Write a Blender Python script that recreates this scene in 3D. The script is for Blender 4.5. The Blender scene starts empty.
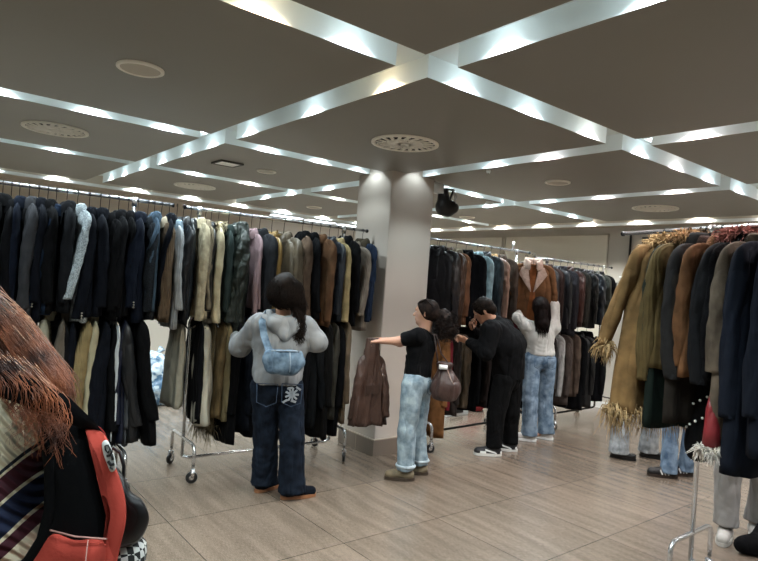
import bpy, math, random
import numpy as np
from mathutils import Vector, Matrix
PI = math.pi
rnd = random.Random(7)
COL = bpy.context.scene.collection

# ------------------------------------------------------------------ camera frame (used to measure the place)
CAM = np.array([0.0, 0.0, 1.65]); YAW = math.radians(38.85); PIT = math.radians(0.25); ROL = math.radians(4.0); FPX = 599.0
_cy, _sy = math.cos(YAW), math.sin(YAW)
FWD = np.array([_sy*math.cos(PIT), _cy*math.cos(PIT), math.sin(PIT)])
_r0 = np.array([_cy, -_sy, 0.0]); _u0 = np.cross(_r0, FWD)
RGT = math.cos(ROL)*_r0 + math.sin(ROL)*_u0
UPV = -math.sin(ROL)*_r0 + math.cos(ROL)*_u0
def ray(x, y): return FWD + RGT*(x-379)/FPX - UPV*(y-280.5)/FPX
def W(x, y, d): return CAM + d*ray(x, y)
def onz(x, y, z):
    r = ray(x, y); return CAM + r*((z-CAM[2])/r[2])
def V(p): return Vector((float(p[0]), float(p[1]), float(p[2])))

# ------------------------------------------------------------------ objects
def tag(o, label=None, cat=None, group=None, kind=None):
    if label: o['label'] = label
    if cat: o['category'] = cat
    if group: o['group'] = group
    if kind: o['kind'] = kind
    return o
def thing(name, label, cat, loc=(0, 0, 0), rz=0.0, group=None):
    o = bpy.data.objects.new(name, None); COL.objects.link(o)
    o.location = V(loc); o.rotation_euler = (0, 0, rz); o.empty_display_size = .05
    return tag(o, label, cat, group)
def meshobj(name, verts, faces, mat, parent=None, smooth=True, mats=None, mi=None):
    me = bpy.data.meshes.new(name)
    me.from_pydata([tuple(map(float, v)) for v in verts], [], [tuple(map(int, f)) for f in faces])
    for m in (mats or [mat]): me.materials.append(m)
    if mi is not None: me.polygons.foreach_set('material_index', mi)
    if smooth: me.polygons.foreach_set('use_smooth', [True]*len(me.polygons))
    me.update()
    o = bpy.data.objects.new(name, me); COL.objects.link(o)
    if parent is not None:
        o.parent = parent
        if parent.parent is None and parent.type == 'EMPTY' and parent.get('worldspace'):
            pass
    return o
class MB:
    """collects shapes into one mesh"""
    def __init__(s): s.v = []; s.f = []; s.m = []; s.cur = 0
    def add(s, vs, fs):
        b = len(s.v); s.v += [tuple(map(float, v)) for v in vs]; s.f += [tuple(b+int(i) for i in f) for f in fs]; s.m += [s.cur]*len(fs); return s
    def box(s, a, b):
        x0, y0, z0 = a; x1, y1, z1 = b
        vs = [(x0,y0,z0),(x1,y0,z0),(x1,y1,z0),(x0,y1,z0),(x0,y0,z1),(x1,y0,z1),(x1,y1,z1),(x0,y1,z1)]
        return s.add(vs, [(0,3,2,1),(4,5,6,7),(0,1,5,4),(1,2,6,5),(2,3,7,6),(3,0,4,7)])
    def obox(s, c, ax, ay, az, hx, hy, hz):
        c, ax, ay, az = map(np.array, (c, ax, ay, az)); vs = []
        for k in (-1, 1):
            for (i, j) in ((-1,-1),(1,-1),(1,1),(-1,1)): vs.append(c+ax*hx*i+ay*hy*j+az*hz*k)
        return s.add(vs, [(0,3,2,1),(4,5,6,7),(0,1,5,4),(1,2,6,5),(2,3,7,6),(3,0,4,7)])
    def tube(s, pts, r, n=8, cap=True, squash=None):
        pts = [np.array(p, float) for p in pts]; m = len(pts)
        rs = r if hasattr(r, '__len__') else [r]*m
        vs = []; prev = None
        for i, p in enumerate(pts):
            t = pts[min(i+1, m-1)]-pts[max(i-1, 0)]; t = t/(np.linalg.norm(t)+1e-9)
            if prev is None:
                a = np.array([0, 0, 1.0]) if abs(t[2]) < .9 else np.array([1.0, 0, 0])
                u = np.cross(t, a)
            else: u = prev-t*np.dot(prev, t)
            u /= np.linalg.norm(u)+1e-9; prev = u; w = np.cross(t, u)
            for k in range(n):
                an = 2*PI*k/n; vs.append(p+rs[i]*(math.cos(an)*u+math.sin(an)*w))
        fs = [(i*n+k, i*n+(k+1) % n, (i+1)*n+(k+1) % n, (i+1)*n+k) for i in range(m-1) for k in range(n)]
        if cap: fs += [tuple(range(n))[::-1], tuple((m-1)*n+k for k in range(n))]
        return s.add(vs, fs)
    def lathe(s, prof, c, axis=(0, 0, 1), n=24):
        c = np.array(c, float); ax = np.array(axis, float); ax /= np.linalg.norm(ax)
        a = np.array([0, 0, 1.0]) if abs(ax[2]) < .9 else np.array([1.0, 0, 0])
        u = np.cross(ax, a); u /= np.linalg.norm(u); w = np.cross(ax, u); vs = []
        for (r, h) in prof:
            for k in range(n):
                an = 2*PI*k/n; vs.append(c+ax*h+r*(math.cos(an)*u+math.sin(an)*w))
        m = len(prof)
        return s.add(vs, [(i*n+k, i*n+(k+1) % n, (i+1)*n+(k+1) % n, (i+1)*n+k) for i in range(m-1) for k in range(n)])
    def grid(s, P):
        P = np.array(P, float); a, b = P.shape[:2]
        return s.add(P.reshape(-1, 3), [(i*b+j, i*b+j+1, (i+1)*b+j+1, (i+1)*b+j) for i in range(a-1) for j in range(b-1)])
    def sphere(s, c, r, n=10, sc=(1, 1, 1)):
        vs = []; c = np.array(c, float)
        for i in range(n+1):
            th = PI*i/n
            for k in range(n*2):
                an = PI*k/n; vs.append(c+r*np.array([sc[0]*math.sin(th)*math.cos(an), sc[1]*math.sin(th)*math.sin(an), sc[2]*math.cos(th)]))
        m = n*2
        return s.add(vs, [(i*m+k, (i+1)*m+k, (i+1)*m+(k+1) % m, i*m+(k+1) % m) for i in range(n) for k in range(m)])
    def build(s, name, mat, parent=None, smooth=True, mats=None):
        return meshobj(name, s.v, s.f, mat, parent, smooth, mats, s.m if mats else None)
def sharp(o, ang=35):
    me = o.data
    try: me.set_sharp_from_angle(angle=math.radians(ang))
    except Exception: pass
    return o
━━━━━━
Word for word, quote the lines above. Omit the pictures.

Write a Blender Python script that recreates this scene in 3D. The script is for Blender 4.5. The Blender scene starts empty.
import bpy, math, random
import numpy as np
from mathutils import Vector, Matrix
PI = math.pi
rnd = random.Random(7)
COL = bpy.context.scene.collection

# ------------------------------------------------------------------ camera frame (used to measure the place)
CAM = np.array([0.0, 0.0, 1.65]); YAW = math.radians(38.85); PIT = math.radians(0.25); ROL = math.radians(4.0); FPX = 599.0
_cy, _sy = math.cos(YAW), math.sin(YAW)
FWD = np.array([_sy*math.cos(PIT), _cy*math.cos(PIT), math.sin(PIT)])
_r0 = np.array([_cy, -_sy, 0.0]); _u0 = np.cross(_r0, FWD)
RGT = math.cos(ROL)*_r0 + math.sin(ROL)*_u0
UPV = -math.sin(ROL)*_r0 + math.cos(ROL)*_u0
def ray(x, y): return FWD + RGT*(x-379)/FPX - UPV*(y-280.5)/FPX
def W(x, y, d): return CAM + d*ray(x, y)
def onz(x, y, z):
    r = ray(x, y); return CAM + r*((z-CAM[2])/r[2])
def V(p): return Vector((float(p[0]), float(p[1]), float(p[2])))

# ------------------------------------------------------------------ objects
def tag(o, label=None, cat=None, group=None, kind=None):
    if label: o['label'] = label
    if cat: o['category'] = cat
    if group: o['group'] = group
    if kind: o['kind'] = kind
    return o
def thing(name, label, cat, loc=(0, 0, 0), rz=0.0, group=None):
    o = bpy.data.objects.new(name, None); COL.objects.link(o)
    o.location = V(loc); o.rotation_euler = (0, 0, rz); o.empty_display_size = .05
    return tag(o, label, cat, group)
def meshobj(name, verts, faces, mat, parent=None, smooth=True, mats=None, mi=None):
    me = bpy.data.meshes.new(name)
    me.from_pydata([tuple(map(float, v)) for v in verts], [], [tuple(map(int, f)) for f in faces])
    for m in (mats or [mat]): me.materials.append(m)
    if mi is not None: me.polygons.foreach_set('material_index', mi)
    if smooth: me.polygons.foreach_set('use_smooth', [True]*len(me.polygons))
    me.update()
    o = bpy.data.objects.new(name, me); COL.objects.link(o)
    if parent is not None:
        o.parent = parent
        if parent.parent is None and parent.type == 'EMPTY' and parent.get('worldspace'):
            pass
    return o
class MB:
    """collects shapes into one mesh"""
    def __init__(s): s.v = []; s.f = []; s.m = []; s.cur = 0
    def add(s, vs, fs):
        b = len(s.v); s.v += [tuple(map(float, v)) for v in vs]; s.f += [tuple(b+int(i) for i in f) for f in fs]; s.m += [s.cur]*len(fs); return s
    def box(s, a, b):
        x0, y0, z0 = a; x1, y1, z1 = b
        vs = [(x0,y0,z0),(x1,y0,z0),(x1,y1,z0),(x0,y1,z0),(x0,y0,z1),(x1,y0,z1),(x1,y1,z1),(x0,y1,z1)]
        return s.add(vs, [(0,3,2,1),(4,5,6,7),(0,1,5,4),(1,2,6,5),(2,3,7,6),(3,0,4,7)])
    def obox(s, c, ax, ay, az, hx, hy, hz):
        c, ax, ay, az = map(np.array, (c, ax, ay, az)); vs = []
        for k in (-1, 1):
            for (i, j) in ((-1,-1),(1,-1),(1,1),(-1,1)): vs.append(c+ax*hx*i+ay*hy*j+az*hz*k)
        return s.add(vs, [(0,3,2,1),(4,5,6,7),(0,1,5,4),(1,2,6,5),(2,3,7,6),(3,0,4,7)])
    def tube(s, pts, r, n=8, cap=True, squash=None):
        pts = [np.array(p, float) for p in pts]; m = len(pts)
        rs = r if hasattr(r, '__len__') else [r]*m
        vs = []; prev = None
        for i, p in enumerate(pts):
            t = pts[min(i+1, m-1)]-pts[max(i-1, 0)]; t = t/(np.linalg.norm(t)+1e-9)
            if prev is None:
                a = np.array([0, 0, 1.0]) if abs(t[2]) < .9 else np.array([1.0, 0, 0])
                u = np.cross(t, a)
            else: u = prev-t*np.dot(prev, t)
            u /= np.linalg.norm(u)+1e-9; prev = u; w = np.cross(t, u)
            for k in range(n):
                an = 2*PI*k/n; vs.append(p+rs[i]*(math.cos(an)*u+math.sin(an)*w))
        fs = [(i*n+k, i*n+(k+1) % n, (i+1)*n+(k+1) % n, (i+1)*n+k) for i in range(m-1) for k in range(n)]
        if cap: fs += [tuple(range(n))[::-1], tuple((m-1)*n+k for k in range(n))]
        return s.add(vs, fs)
    def lathe(s, prof, c, axis=(0, 0, 1), n=24):
        c = np.array(c, float); ax = np.array(axis, float); ax /= np.linalg.norm(ax)
        a = np.array([0, 0, 1.0]) if abs(ax[2]) < .9 else np.array([1.0, 0, 0])
        u = np.cross(ax, a); u /= np.linalg.norm(u); w = np.cross(ax, u); vs = []
        for (r, h) in prof:
            for k in range(n):
                an = 2*PI*k/n; vs.append(c+ax*h+r*(math.cos(an)*u+math.sin(an)*w))
        m = len(prof)
        return s.add(vs, [(i*n+k, i*n+(k+1) % n, (i+1)*n+(k+1) % n, (i+1)*n+k) for i in range(m-1) for k in range(n)])
    def grid(s, P):
        P = np.array(P, float); a, b = P.shape[:2]
        return s.add(P.reshape(-1, 3), [(i*b+j, i*b+j+1, (i+1)*b+j+1, (i+1)*b+j) for i in range(a-1) for j in range(b-1)])
    def sphere(s, c, r, n=10, sc=(1, 1, 1)):
        vs = []; c = np.array(c, float)
        for i in range(n+1):
            th = PI*i/n
            for k in range(n*2):
                an = PI*k/n; vs.append(c+r*np.array([sc[0]*math.sin(th)*math.cos(an), sc[1]*math.sin(th)*math.sin(an), sc[2]*math.cos(th)]))
        m = n*2
        return s.add(vs, [(i*m+k, (i+1)*m+k, (i+1)*m+(k+1) % m, i*m+(k+1) % m) for i in range(n) for k in range(m)])
    def build(s, name, mat, parent=None, smooth=True, mats=None):
        return meshobj(name, s.v, s.f, mat, parent, smooth, mats, s.m if mats else None)
def sharp(o, ang=35):
    me = o.data
    try: me.set_sharp_from_angle(angle=math.radians(ang))
    except Exception: pass
    return o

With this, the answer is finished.